Please give the data below again in full, exactly as it stands.

Given information
--- --- ---

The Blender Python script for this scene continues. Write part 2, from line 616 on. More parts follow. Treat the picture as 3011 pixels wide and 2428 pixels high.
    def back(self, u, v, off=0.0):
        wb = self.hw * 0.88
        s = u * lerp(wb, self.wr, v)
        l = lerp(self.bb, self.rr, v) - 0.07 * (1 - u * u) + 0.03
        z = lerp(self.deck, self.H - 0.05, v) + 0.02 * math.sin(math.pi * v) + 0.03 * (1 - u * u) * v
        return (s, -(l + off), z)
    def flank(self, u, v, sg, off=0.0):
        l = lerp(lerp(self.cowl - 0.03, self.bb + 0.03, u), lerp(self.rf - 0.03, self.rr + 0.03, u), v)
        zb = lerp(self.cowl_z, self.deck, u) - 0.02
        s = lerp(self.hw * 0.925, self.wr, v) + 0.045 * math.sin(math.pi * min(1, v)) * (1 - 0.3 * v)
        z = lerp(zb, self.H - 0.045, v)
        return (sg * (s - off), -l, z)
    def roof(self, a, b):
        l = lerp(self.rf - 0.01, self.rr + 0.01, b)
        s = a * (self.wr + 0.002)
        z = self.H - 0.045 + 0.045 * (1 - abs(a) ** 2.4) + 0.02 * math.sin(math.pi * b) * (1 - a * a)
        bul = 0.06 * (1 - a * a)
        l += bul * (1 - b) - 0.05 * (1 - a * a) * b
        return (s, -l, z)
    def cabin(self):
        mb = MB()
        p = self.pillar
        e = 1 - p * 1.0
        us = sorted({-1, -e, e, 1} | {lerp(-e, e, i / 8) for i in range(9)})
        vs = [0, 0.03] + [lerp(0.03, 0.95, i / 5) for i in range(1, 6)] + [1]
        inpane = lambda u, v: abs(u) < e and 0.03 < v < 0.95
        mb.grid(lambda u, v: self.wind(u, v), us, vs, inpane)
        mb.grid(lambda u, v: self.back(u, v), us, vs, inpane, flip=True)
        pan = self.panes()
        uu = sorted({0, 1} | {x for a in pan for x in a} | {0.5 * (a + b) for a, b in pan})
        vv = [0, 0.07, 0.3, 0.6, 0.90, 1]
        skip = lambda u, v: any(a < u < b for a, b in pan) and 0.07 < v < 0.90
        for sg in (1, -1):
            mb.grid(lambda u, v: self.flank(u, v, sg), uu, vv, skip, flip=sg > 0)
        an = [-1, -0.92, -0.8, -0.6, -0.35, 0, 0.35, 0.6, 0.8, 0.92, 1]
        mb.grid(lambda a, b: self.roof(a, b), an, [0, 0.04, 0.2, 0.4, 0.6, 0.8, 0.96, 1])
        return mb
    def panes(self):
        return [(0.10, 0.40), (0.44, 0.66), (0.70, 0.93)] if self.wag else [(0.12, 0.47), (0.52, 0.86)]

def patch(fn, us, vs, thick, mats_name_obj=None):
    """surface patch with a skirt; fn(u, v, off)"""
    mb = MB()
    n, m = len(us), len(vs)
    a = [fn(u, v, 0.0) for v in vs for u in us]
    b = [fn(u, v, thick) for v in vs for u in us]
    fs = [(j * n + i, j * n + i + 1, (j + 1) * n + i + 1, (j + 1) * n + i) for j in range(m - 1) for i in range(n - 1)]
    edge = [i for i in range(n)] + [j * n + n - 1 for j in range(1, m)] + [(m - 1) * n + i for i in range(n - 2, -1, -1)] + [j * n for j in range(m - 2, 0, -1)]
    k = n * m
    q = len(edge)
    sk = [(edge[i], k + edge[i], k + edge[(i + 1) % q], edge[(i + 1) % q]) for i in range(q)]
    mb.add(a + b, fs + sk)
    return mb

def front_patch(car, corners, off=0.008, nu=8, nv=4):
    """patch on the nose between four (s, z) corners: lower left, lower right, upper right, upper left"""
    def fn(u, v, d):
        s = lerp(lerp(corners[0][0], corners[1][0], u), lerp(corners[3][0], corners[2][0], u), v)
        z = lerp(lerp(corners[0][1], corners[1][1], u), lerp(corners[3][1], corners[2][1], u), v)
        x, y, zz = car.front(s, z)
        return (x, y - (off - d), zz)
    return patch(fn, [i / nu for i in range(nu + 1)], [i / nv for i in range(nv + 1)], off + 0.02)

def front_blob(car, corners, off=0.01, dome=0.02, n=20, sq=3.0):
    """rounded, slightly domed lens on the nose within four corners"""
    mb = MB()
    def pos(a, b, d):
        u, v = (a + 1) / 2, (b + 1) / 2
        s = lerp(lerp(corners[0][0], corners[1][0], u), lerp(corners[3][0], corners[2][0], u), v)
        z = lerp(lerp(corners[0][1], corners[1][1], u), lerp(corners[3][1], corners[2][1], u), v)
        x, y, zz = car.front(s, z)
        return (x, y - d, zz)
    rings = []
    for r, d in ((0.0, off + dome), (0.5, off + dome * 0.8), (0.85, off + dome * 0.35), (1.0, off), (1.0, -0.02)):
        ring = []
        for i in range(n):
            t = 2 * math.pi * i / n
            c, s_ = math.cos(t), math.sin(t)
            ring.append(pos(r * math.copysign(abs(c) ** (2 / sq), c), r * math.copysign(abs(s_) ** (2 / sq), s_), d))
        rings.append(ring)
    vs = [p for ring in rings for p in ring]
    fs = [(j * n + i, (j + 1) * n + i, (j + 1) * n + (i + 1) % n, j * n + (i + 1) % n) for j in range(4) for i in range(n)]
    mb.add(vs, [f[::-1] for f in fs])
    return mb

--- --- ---

Written response
The Blender Python script for this scene continues. Write part 2, from line 616 on. More parts follow. Treat the picture as 3011 pixels wide and 2428 pixels high.
    def back(self, u, v, off=0.0):
        wb = self.hw * 0.88
        s = u * lerp(wb, self.wr, v)
        l = lerp(self.bb, self.rr, v) - 0.07 * (1 - u * u) + 0.03
        z = lerp(self.deck, self.H - 0.05, v) + 0.02 * math.sin(math.pi * v) + 0.03 * (1 - u * u) * v
        return (s, -(l + off), z)
    def flank(self, u, v, sg, off=0.0):
        l = lerp(lerp(self.cowl - 0.03, self.bb + 0.03, u), lerp(self.rf - 0.03, self.rr + 0.03, u), v)
        zb = lerp(self.cowl_z, self.deck, u) - 0.02
        s = lerp(self.hw * 0.925, self.wr, v) + 0.045 * math.sin(math.pi * min(1, v)) * (1 - 0.3 * v)
        z = lerp(zb, self.H - 0.045, v)
        return (sg * (s - off), -l, z)
    def roof(self, a, b):
        l = lerp(self.rf - 0.01, self.rr + 0.01, b)
        s = a * (self.wr + 0.002)
        z = self.H - 0.045 + 0.045 * (1 - abs(a) ** 2.4) + 0.02 * math.sin(math.pi * b) * (1 - a * a)
        bul = 0.06 * (1 - a * a)
        l += bul * (1 - b) - 0.05 * (1 - a * a) * b
        return (s, -l, z)
    def cabin(self):
        mb = MB()
        p = self.pillar
        e = 1 - p * 1.0
        us = sorted({-1, -e, e, 1} | {lerp(-e, e, i / 8) for i in range(9)})
        vs = [0, 0.03] + [lerp(0.03, 0.95, i / 5) for i in range(1, 6)] + [1]
        inpane = lambda u, v: abs(u) < e and 0.03 < v < 0.95
        mb.grid(lambda u, v: self.wind(u, v), us, vs, inpane)
        mb.grid(lambda u, v: self.back(u, v), us, vs, inpane, flip=True)
        pan = self.panes()
        uu = sorted({0, 1} | {x for a in pan for x in a} | {0.5 * (a + b) for a, b in pan})
        vv = [0, 0.07, 0.3, 0.6, 0.90, 1]
        skip = lambda u, v: any(a < u < b for a, b in pan) and 0.07 < v < 0.90
        for sg in (1, -1):
            mb.grid(lambda u, v: self.flank(u, v, sg), uu, vv, skip, flip=sg > 0)
        an = [-1, -0.92, -0.8, -0.6, -0.35, 0, 0.35, 0.6, 0.8, 0.92, 1]
        mb.grid(lambda a, b: self.roof(a, b), an, [0, 0.04, 0.2, 0.4, 0.6, 0.8, 0.96, 1])
        return mb
    def panes(self):
        return [(0.10, 0.40), (0.44, 0.66), (0.70, 0.93)] if self.wag else [(0.12, 0.47), (0.52, 0.86)]

def patch(fn, us, vs, thick, mats_name_obj=None):
    """surface patch with a skirt; fn(u, v, off)"""
    mb = MB()
    n, m = len(us), len(vs)
    a = [fn(u, v, 0.0) for v in vs for u in us]
    b = [fn(u, v, thick) for v in vs for u in us]
    fs = [(j * n + i, j * n + i + 1, (j + 1) * n + i + 1, (j + 1) * n + i) for j in range(m - 1) for i in range(n - 1)]
    edge = [i for i in range(n)] + [j * n + n - 1 for j in range(1, m)] + [(m - 1) * n + i for i in range(n - 2, -1, -1)] + [j * n for j in range(m - 2, 0, -1)]
    k = n * m
    q = len(edge)
    sk = [(edge[i], k + edge[i], k + edge[(i + 1) % q], edge[(i + 1) % q]) for i in range(q)]
    mb.add(a + b, fs + sk)
    return mb

def front_patch(car, corners, off=0.008, nu=8, nv=4):
    """patch on the nose between four (s, z) corners: lower left, lower right, upper right, upper left"""
    def fn(u, v, d):
        s = lerp(lerp(corners[0][0], corners[1][0], u), lerp(corners[3][0], corners[2][0], u), v)
        z = lerp(lerp(corners[0][1], corners[1][1], u), lerp(corners[3][1], corners[2][1], u), v)
        x, y, zz = car.front(s, z)
        return (x, y - (off - d), zz)
    return patch(fn, [i / nu for i in range(nu + 1)], [i / nv for i in range(nv + 1)], off + 0.02)

def front_blob(car, corners, off=0.01, dome=0.02, n=20, sq=3.0):
    """rounded, slightly domed lens on the nose within four corners"""
    mb = MB()
    def pos(a, b, d):
        u, v = (a + 1) / 2, (b + 1) / 2
        s = lerp(lerp(corners[0][0], corners[1][0], u), lerp(corners[3][0], corners[2][0], u), v)
        z = lerp(lerp(corners[0][1], corners[1][1], u), lerp(corners[3][1], corners[2][1], u), v)
        x, y, zz = car.front(s, z)
        return (x, y - d, zz)
    rings = []
    for r, d in ((0.0, off + dome), (0.5, off + dome * 0.8), (0.85, off + dome * 0.35), (1.0, off), (1.0, -0.02)):
        ring = []
        for i in range(n):
            t = 2 * math.pi * i / n
            c, s_ = math.cos(t), math.sin(t)
            ring.append(pos(r * math.copysign(abs(c) ** (2 / sq), c), r * math.copysign(abs(s_) ** (2 / sq), s_), d))
        rings.append(ring)
    vs = [p for ring in rings for p in ring]
    fs = [(j * n + i, (j + 1) * n + i, (j + 1) * n + (i + 1) % n, j * n + (i + 1) % n) for j in range(4) for i in range(n)]
    mb.add(vs, [f[::-1] for f in fs])
    return mb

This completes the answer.